Concordia's Thursday Report

Vol. 28, No.4

October 23, 2003


Bazaar provides insight to understanding Iran

by Frank Kuin

Photo of Arang Keshavarizan

Arang Keshavarzian, Concordia’s new Middle East expert, says that his students are passionate about the region’s issues. The political science professor’s studies of the bazaar help us understand Iranian society.
Photo by Andrew Dobrowolskyj

Arang Keshavarzian is excited about being the new Middle East expert in Concordia’s Political Science Department. The young professor, who has just moved to Montreal from New York, has been impressed with his new students.

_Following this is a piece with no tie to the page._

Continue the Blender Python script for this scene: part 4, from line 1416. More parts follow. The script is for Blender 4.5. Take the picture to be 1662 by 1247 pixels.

“They’re quite engaged with the issues facing the Middle East, and they’re quite passionate towards it,” said Iranian-born Keshavarzian, who grew up in the United States and recently completed his PhD at Princeton University.

Keshavarzian’s first impressions of Concordia, with its large community of Middle Eastern students, have been “very positive,” he said. His tenure-track position in the vibrant Political Science Department is his first as a full-time teacher.

“There’s a natural interest in the region, and an attachment,” he observed. “Not only are many of my students interested, but they have family members living in [the Middle East], they visit on a regular basis, and they speak and read the local languages.”

Keshavarzian, who teaches an introductory course on Middle Eastern politics, has had no trouble getting his students interested; if anything, his goal is to “make them step back a little bit from their immediate understanding of the region,” he said.

“I try to get them to think a little bit more broadly and analytically about the issues, [and] to reflect on what are some of the underlying factors driving the politics and societies of the region.”

In his dissertation, which he defended at Princeton just two months ago, Keshavarzian has written about politics in his native Iran. Specifically, he has researched the political organization of the bazaar, or central market, in the capital Tehran.

Comparing the bazaar’s potential for political mobilization before and after the Islamic revolution of 1979, Keshavarzian found that it has lost much of its potency as a force in Iranian society in the last couple of decades.

The Tehran bazaar, generally seen as a socially conservative bastion that has been supportive of the revolution, has become increasingly fragmented in recent years, he explained. This has been due largely to specific policies of the Islamic republic in such areas as urbanization, trade, and foreign exchange.

“If you would want to stereotype the bazari, he is considered someone who is extremely religious and socially conservative,” Keshavarzian said. What is often overlooked, however, is that there is also an economically liberal streak to the bazaar that, if recognized, would be quite compatible with the goals of reformists in Iran.

“What I find unfortunate is that many members of the reformist camp in Iran assume that the bazaar is supportive of the political status quo. They don’t work with some of these bazaris who would support their aspirations.”

Keshavarzian knows first-hand. He spent more than a year in Iran in 2000-2001, during which time he did many in-depth interviews with bazaris and observed their interactions. His aim was to fill a gap in the knowledge about the role of the bazaar in Iranian society.

“Many observers have talked about the important role played by the bazaar in social movements in Iran,” he said. “But while there is a general agreement on that issue, we have almost no field research on the bazaar.”

Keshavarzian’s research period coincided with the re-election of Iran’s president Khatemi, “a politically significant moment in Iran’s modern history.”

He found the people of Tehran very open to discussing politics. “Iran is an extremely politicized society, in part because of the revolution,” he said. “Whether it’s in taxicabs, in shops or in people’s homes, people are non-stop talking about politics.”